What Sort of Information Should You Include on Local Landing Pages?
Before we discuss the specific sort of content that should appear on your website’s local landing pages or service area pages, it’s crucial to understand exactly why these pages are so valuable to manufacturing businesses. It’s also worthwhile to walk through a potential scenario in which a customer might discover one of your local landing pages online.
The Way Customers Shop for Services Has Changed
In the always-online Internet era in which we live today, it’s been estimated that approximately 80 percent of all customers – regardless of what they’re shopping for – begin their shopping experience online.
This is something almost all of us do, especially when we’re in the market for a relatively big-ticket item.

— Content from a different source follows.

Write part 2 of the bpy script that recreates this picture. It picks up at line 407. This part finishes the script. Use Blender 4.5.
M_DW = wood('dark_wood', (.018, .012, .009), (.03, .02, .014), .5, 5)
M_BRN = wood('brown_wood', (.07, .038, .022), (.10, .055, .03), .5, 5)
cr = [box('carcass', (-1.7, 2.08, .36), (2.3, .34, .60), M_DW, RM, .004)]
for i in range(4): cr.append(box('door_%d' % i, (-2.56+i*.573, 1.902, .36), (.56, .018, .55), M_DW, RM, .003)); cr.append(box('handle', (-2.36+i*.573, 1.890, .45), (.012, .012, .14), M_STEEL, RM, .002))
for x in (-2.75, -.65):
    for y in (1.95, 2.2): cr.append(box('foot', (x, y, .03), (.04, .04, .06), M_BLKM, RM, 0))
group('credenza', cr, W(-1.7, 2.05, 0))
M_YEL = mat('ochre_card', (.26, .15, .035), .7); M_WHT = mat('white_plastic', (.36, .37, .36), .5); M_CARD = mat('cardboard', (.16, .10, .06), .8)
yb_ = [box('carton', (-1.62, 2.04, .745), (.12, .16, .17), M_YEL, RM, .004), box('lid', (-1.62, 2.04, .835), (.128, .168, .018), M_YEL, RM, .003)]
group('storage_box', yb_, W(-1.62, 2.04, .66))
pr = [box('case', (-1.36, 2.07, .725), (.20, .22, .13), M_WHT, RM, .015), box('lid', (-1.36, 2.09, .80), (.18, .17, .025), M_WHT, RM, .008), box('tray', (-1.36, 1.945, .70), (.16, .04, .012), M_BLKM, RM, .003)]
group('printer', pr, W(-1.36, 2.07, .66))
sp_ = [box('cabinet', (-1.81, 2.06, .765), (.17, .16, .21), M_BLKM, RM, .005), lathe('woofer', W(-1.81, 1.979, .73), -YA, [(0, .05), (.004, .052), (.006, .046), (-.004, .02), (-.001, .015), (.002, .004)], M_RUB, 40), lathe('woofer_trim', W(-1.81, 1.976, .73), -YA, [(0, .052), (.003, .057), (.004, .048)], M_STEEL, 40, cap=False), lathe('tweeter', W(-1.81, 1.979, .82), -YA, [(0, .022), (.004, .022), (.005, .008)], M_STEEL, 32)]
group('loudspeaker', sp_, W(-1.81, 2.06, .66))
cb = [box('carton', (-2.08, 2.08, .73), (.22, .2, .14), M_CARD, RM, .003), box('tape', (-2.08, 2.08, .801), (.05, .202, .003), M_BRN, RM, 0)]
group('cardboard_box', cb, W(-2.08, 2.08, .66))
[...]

Whether we’re looking for a new pair of shoes, a new car, or a supplier of building materials, we’ll open a search engine like Google or Bing and enter a description of the product or service we need.
It’s a quick and easy way to discover who’s offering the best price. It’s also a convenient way to find out if anyone in our local area is selling whatever it is we want. And that’s exactly why it’s so important to have multiple landing pages on your website that are geo-tagged with specific cities, towns or regions.
What is Geo-Tagging, and How Does it Apply to Local Landing Pages?
Geo-tagging might sound like a complicated technical term, but it’s really quite simple. In this instance, it refers to a web page that is “tagged” with geographic identifiers in both the metadata and in the web page copy itself.
For instance, a landing page about ACME HVAC Co. and its products and services becomes a local landing page when the name of a city, town or region is inserted in the page’s title text, in its heading titles, throughout the copy, and in its metadata.
Don’t Forget About the Importance of Mobile Search
You’ve probably seen statistics touting the number of customers who now search or even shop online not with their laptops or desktop computers, but with mobile devices: smart phones and tablets. And most modern mobile devices are programmed to know their users’ location.
That means adding geo-tagged keywords to your website’s landing pages can be very beneficial, even if the customer searching online for your product or service doesn’t include the name of a specific city or region.
If a customer is searching for your service while they’re sitting at a café in Peoria, for instance, your Peoria landing page may very well appear near the top of their search results. Assuming, of course, that you actually have such a page.